Terry Berlier, Smart and Final (2012), from Recology San Francisco’s Artist in Residence program

Terry Berlier is an inveterate recycler and a committed anti-consumerist. Her sculptures repurpose and recombine outmoded technologies and salvaged materials to generate new patterns of perception. She is a perfect fit for Recology, where an unusual artist-in-residence program offers unrestricted access to the dump.

Terry Berlier; photo: Tammy Rae Carland

Between October 2011 and January 2012, Berlier’s inventive foraging produced 16 some odd pieces. These were displayed at Recology’s Artist in Residence Exhibition over the weekend. One iconic work, a shopping cart filled with concrete, pays tribute to the labor of moving static piles of old junk into new dynamic scenarios. It could also be understood as a monument to the consequential burdens of commodity culture. Such works, however interpreted, both display and provoke inventive thinking about the way we live our everyday lives and exploit our planet’s finite resources.
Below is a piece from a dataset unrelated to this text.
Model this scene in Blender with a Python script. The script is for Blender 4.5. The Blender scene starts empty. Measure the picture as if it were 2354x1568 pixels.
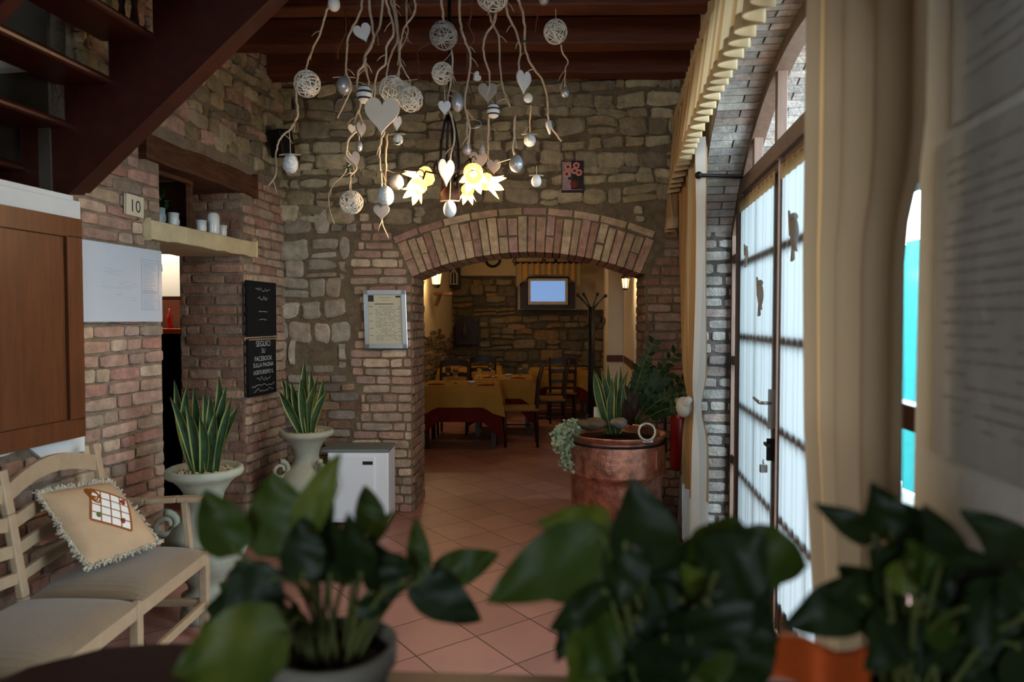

Terry Berlier explains the mechanics of Where the Beginning Meets the End (working prototype), 2012

All of the sculptures Berlier created at the dump establish new terms of engagement with discarded objects and their/our environment. Where the Beginning Meets the End — a piano in the round made out of ivories, an Apple laptop, a Dell computer keyboard micro controller, copper pipe, and a wooden spool — transforms a virtuoso instrument into a musical machine accommodating several players at once. Event Horizon reconfigures wood slats and hardware from IKEA furniture into a kind of kaleidoscope. The viewer helps create a peep show of light and shadow, visible through the object’s aperture, by swinging a lamp suspended overhead.

 

Terry Berlier, Event Horizon (detail), 2012

If you missed the exhibition this weekend, you’ll get another chance to witness the creations arising out of this unique site. Since 1990, over a hundred artists have completed residencies at Recology. At the end of their residency terms, these artists share their work with the public in a capstone exhibition. Each also contributes to the program’s permanent collection. Their works circulate in off-site exhibitions promoting recycling and reuse. On its 47 acres, Recology also boasts a vast sculpture garden featuring the work of past artists-in-residence.

 

Berlier’s Acoustic Locator (2012) looks like a World War I artillery gun crossed with a giant gramophone. It is based on a contraption devised in the 1890s for isolating and locating sounds at a distance, a sort of acoustic radar.